30 Ağustos 1922’de kazanılan Başkomutanlık Meydan Muharebesi, yalnızca bir askeri zafer değil; Türk milletinin bağımsızlık uğruna verdiği destansı mücadelenin en çarpıcı simgelerinden biri olarak tarihe geçti. Bugün, bu eşsiz zaferin 103. yıl dönümünde, Büyük Taarruz’un arkasındaki iradeyi, fedakârlığı ve stratejik dehayı bir kez daha hatırlıyoruz.
Anadolu’nun İşgali ve Direnişin Doğuşu
Mondros Mütarekesi’nin ardından İtilaf Devletleri Anadolu’yu fiilen işgale başladı. 15 Mayıs 1919’da Yunan ordusunun İzmir’e çıkarılması, Türk milletinin bağımsızlık refleksini tetikledi. Kuvayımilliye hareketi doğdu, ardından Türkiye Büyük Millet Meclisi kuruldu. Başkomutan Mustafa Kemal Paşa ve silah arkadaşlarının liderliğinde düzenli orduya geçilerek, Türk milletinin kaderi yeniden yazıldı.
Kocatepe’den Dumlupınar’a: Adım Adım Büyük Zafer
26 Ağustos 1922 sabahı Kocatepe'den başlatılan Büyük Taarruz, yalnızca askeri bir harekât değil, sabırla yürütülen bir hazırlığın ürünüydü. Şafakla birlikte topçu ateşi başladı, gün doğarken Mehmetçik hücuma geçti. Tınaztepe, Belentepe ve Kalecik Sivrisi düşmandan temizlendi.
Taarruzun üçüncü gününde, 30 Ağustos sabahı Başkomutan Mustafa Kemal Paşa, Altıntaş’taki Zafertepe Çalköy’de taarruz emrini verdi. Dumlupınar’da verilen emirle Türk ordusu, Yunan birliklerini kuşattı. General Trikopis ve beraberindeki komutanlar esir alınırken, Yunan ordusunun direnci tamamen kırıldı.
"Ordular, İlk Hedefiniz Akdeniz’dir. İleri!"
1 Eylül 1922’de yayımlanan tarihi bildiride, Mustafa Kemal Paşa, Türk ordusunun kısa sürede düşmanı nasıl bozguna uğrattığını vurguladı. Zaferin ardından İzmir’e doğru yürüyen Türk ordusu, 9 Eylül’de kenti işgalden kurtardı. Böylece Anadolu’daki Yunan varlığı sona erdi, Milli Mücadele kesin bir zaferle taçlandı.
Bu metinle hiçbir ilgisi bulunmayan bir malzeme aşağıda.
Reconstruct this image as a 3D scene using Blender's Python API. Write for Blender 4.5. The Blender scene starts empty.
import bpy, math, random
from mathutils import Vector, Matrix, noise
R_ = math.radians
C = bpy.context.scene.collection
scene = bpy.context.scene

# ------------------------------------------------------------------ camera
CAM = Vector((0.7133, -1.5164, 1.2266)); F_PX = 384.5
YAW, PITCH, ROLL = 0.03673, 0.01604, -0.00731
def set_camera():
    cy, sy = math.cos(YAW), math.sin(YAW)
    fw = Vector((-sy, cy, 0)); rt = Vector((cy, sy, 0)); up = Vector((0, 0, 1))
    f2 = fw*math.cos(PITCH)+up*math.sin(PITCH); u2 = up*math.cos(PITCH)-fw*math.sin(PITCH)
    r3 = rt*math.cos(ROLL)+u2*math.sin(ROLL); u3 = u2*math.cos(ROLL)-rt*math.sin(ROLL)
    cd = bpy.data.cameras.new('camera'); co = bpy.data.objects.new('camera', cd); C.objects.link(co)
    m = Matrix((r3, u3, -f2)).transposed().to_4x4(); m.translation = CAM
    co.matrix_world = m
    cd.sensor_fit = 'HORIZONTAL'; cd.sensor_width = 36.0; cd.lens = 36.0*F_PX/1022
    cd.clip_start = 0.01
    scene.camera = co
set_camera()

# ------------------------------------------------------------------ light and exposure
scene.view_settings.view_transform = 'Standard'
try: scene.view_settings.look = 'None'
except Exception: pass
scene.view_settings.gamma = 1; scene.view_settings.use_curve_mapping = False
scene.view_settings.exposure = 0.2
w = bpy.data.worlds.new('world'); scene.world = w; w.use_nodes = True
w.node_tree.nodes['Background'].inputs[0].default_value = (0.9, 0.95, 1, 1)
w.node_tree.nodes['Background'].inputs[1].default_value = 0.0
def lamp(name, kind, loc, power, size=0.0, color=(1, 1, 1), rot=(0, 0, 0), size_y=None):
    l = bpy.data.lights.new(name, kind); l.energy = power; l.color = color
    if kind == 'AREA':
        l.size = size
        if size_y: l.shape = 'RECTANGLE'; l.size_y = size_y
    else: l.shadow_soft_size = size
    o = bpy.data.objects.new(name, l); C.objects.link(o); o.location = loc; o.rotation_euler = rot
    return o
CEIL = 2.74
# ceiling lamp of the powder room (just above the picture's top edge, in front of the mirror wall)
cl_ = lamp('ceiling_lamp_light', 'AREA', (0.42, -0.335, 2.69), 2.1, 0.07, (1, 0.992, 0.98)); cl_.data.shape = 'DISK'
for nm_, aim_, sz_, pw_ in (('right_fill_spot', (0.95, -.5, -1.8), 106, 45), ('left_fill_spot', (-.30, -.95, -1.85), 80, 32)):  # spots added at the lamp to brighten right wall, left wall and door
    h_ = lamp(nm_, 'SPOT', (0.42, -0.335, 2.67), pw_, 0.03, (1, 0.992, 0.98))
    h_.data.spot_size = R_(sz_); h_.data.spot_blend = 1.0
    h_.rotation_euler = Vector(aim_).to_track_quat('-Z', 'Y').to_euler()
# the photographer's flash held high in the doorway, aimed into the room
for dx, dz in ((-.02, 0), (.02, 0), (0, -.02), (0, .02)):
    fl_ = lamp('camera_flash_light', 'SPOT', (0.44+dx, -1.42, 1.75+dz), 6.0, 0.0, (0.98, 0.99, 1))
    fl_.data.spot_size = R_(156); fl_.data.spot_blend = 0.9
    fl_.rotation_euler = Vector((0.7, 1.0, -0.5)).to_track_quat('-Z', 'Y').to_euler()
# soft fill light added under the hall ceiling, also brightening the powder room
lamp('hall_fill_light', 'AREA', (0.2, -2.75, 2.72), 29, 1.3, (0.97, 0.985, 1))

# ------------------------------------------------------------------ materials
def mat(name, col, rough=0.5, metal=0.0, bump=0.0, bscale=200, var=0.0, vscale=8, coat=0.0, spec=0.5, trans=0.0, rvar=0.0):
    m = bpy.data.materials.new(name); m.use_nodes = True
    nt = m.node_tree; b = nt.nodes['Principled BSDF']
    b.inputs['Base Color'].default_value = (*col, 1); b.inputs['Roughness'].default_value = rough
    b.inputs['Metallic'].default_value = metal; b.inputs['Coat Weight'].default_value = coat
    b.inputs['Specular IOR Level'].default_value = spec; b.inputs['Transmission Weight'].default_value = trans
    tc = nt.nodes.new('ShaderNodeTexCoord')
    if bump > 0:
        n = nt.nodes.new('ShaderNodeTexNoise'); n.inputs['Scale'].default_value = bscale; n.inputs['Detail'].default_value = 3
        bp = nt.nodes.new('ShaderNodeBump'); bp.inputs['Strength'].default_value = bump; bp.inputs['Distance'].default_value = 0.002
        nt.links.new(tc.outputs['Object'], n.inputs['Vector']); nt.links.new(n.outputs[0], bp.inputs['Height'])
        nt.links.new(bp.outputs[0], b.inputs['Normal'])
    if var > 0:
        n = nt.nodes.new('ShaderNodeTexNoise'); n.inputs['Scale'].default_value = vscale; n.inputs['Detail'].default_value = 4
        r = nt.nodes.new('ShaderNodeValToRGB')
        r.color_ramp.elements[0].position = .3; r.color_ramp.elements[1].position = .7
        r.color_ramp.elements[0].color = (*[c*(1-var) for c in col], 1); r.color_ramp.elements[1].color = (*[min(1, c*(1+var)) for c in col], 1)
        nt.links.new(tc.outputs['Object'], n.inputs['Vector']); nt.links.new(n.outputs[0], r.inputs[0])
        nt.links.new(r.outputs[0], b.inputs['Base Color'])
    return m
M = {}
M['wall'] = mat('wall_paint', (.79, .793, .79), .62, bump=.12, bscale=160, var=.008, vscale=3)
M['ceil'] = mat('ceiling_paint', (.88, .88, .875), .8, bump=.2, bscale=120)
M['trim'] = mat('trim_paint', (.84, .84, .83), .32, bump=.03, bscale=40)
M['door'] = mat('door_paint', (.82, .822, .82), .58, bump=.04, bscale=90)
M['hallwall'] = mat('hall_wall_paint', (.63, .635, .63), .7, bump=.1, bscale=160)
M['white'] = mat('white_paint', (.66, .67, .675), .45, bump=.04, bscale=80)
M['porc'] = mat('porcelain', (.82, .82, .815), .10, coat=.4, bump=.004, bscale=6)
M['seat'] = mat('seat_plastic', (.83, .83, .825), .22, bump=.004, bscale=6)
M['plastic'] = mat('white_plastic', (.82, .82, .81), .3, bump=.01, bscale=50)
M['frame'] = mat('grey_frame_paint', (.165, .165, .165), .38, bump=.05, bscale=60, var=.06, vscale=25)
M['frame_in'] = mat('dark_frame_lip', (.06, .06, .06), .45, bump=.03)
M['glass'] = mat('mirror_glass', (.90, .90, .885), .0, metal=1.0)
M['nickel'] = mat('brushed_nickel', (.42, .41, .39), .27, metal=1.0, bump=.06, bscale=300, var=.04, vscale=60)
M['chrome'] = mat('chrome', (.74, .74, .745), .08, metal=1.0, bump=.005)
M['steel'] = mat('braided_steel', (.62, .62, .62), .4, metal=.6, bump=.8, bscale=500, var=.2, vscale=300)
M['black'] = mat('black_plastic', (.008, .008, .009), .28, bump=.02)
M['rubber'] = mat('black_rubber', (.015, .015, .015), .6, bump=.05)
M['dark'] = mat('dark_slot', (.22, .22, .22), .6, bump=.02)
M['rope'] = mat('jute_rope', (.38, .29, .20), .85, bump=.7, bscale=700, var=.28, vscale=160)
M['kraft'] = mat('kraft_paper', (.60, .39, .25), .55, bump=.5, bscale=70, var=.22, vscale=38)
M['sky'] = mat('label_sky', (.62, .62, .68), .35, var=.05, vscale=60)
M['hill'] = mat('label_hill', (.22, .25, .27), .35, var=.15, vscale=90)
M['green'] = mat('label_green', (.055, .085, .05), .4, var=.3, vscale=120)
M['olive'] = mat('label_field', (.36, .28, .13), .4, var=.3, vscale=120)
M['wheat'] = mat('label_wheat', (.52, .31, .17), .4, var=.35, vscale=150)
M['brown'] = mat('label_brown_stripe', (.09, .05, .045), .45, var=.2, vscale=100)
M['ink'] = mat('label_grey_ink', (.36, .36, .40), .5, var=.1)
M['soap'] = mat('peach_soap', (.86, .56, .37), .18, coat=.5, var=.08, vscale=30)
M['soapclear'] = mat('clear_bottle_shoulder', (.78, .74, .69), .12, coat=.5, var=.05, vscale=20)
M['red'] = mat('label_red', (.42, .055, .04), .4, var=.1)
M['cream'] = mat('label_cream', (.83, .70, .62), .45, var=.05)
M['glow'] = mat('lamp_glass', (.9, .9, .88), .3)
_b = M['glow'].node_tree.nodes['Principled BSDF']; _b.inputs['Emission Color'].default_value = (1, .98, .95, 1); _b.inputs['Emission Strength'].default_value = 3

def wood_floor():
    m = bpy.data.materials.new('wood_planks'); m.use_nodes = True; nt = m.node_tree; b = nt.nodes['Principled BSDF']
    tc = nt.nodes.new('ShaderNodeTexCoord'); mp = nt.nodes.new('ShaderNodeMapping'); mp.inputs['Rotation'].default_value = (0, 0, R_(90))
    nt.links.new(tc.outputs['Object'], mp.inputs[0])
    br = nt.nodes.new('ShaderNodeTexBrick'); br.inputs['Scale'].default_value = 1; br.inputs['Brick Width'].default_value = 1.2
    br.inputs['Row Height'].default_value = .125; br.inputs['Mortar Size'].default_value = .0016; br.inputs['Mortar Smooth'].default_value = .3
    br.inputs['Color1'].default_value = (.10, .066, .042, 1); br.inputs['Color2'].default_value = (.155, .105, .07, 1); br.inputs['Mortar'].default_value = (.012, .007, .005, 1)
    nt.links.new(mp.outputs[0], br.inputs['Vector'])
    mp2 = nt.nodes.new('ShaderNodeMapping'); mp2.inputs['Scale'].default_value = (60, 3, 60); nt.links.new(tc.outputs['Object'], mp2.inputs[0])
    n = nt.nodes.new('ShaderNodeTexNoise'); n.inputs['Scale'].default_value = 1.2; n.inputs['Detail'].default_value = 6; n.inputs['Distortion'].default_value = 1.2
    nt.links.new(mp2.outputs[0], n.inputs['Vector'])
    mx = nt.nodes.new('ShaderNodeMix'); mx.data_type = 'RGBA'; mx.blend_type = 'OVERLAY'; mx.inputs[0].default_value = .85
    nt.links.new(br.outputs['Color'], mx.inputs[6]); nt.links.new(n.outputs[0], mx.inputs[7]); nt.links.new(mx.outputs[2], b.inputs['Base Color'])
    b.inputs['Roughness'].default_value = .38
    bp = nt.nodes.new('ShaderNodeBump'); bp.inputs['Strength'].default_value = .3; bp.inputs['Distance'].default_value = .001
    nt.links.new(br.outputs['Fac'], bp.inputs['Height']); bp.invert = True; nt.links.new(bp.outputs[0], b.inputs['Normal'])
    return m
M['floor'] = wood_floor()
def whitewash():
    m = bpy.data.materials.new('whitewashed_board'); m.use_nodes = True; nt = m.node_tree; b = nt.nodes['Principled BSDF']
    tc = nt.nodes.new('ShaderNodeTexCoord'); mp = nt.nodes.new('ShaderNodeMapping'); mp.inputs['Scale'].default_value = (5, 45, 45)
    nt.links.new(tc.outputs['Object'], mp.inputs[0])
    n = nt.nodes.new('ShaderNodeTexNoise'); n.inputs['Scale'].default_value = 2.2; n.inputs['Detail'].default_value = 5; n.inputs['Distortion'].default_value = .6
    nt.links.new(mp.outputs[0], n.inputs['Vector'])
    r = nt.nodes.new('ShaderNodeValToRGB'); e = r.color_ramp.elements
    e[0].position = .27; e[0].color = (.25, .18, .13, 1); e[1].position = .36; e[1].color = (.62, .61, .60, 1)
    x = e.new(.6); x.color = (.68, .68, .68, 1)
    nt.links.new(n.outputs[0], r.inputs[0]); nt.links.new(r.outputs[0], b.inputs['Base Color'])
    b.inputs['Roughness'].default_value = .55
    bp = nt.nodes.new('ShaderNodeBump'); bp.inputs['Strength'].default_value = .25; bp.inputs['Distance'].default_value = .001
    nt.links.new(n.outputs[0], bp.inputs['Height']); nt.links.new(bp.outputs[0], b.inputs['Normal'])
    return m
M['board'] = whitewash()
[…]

Zaferin Ardındaki Stratejik Zekâ: Arşivlerdeki Telgraf
Cumhurbaşkanlığı Devlet Arşivleri Başkanlığı tarafından korunan belgeler, Büyük Taarruz’un sadece sahadaki başarılarla değil, aynı zamanda stratejik planlama ve yazılı hafızayla da nasıl örüldüğünü gözler önüne seriyor.
Mustafa Kemal Paşa’nın 31 Ağustos 1922’de Başvekil Rauf Orbay’a çektiği telgraf, beş gün süren meydan muharebesinin tüm detaylarını içeriyor. Telgrafta, piyadelerin süngü hücumlarından süvarilerin kılıçlı taarruzlarına, keşif uçaklarının havadan gerçekleştirdiği operasyonlara kadar birçok ayrıntı, canlı ve edebi bir dille anlatılıyor. Paşa, bu bilgilerin henüz yayımlanmamasını istemiş; bu, savaşın seyrindeki hassasiyetin bir göstergesi olarak değerlendiriliyor.
Zaferin Gölgesinde Büyüyen Bir Cumhuriyet
26-30 Ağustos süreci, sadece bir savaşın değil, bir milletin kaderinin yazıldığı andır. Sakarya’dan Dumlupınar’a, düşmanı Anadolu’dan söküp atan bu mücadele, yeni bir devletin ve toplumsal bilincin temelini atmıştır.
Mustafa Kemal Atatürk’ün liderliğinde kazanılan bu zafer, yalnızca o günün değil, Cumhuriyetin tüm geleceğini şekillendirmiştir. 30 Ağustos, bu yönüyle yalnızca bir bayram değil; bağımsızlık, kararlılık ve özgürlük mirasının nesiller boyu hatırlanması gereken bir simgedir.
103 Yıl Sonra: Unutmadan, Unutturmadan
30 Ağustos 2025’te, aradan geçen bir asrı aşkın süreye rağmen, Türk milletinin hafızasında o günkü kararlılık ve direniş hâlâ canlı. Zaferin 103. yılında, başta Mustafa Kemal Atatürk olmak üzere, vatan uğruna can veren tüm kahramanlar minnetle anılıyor.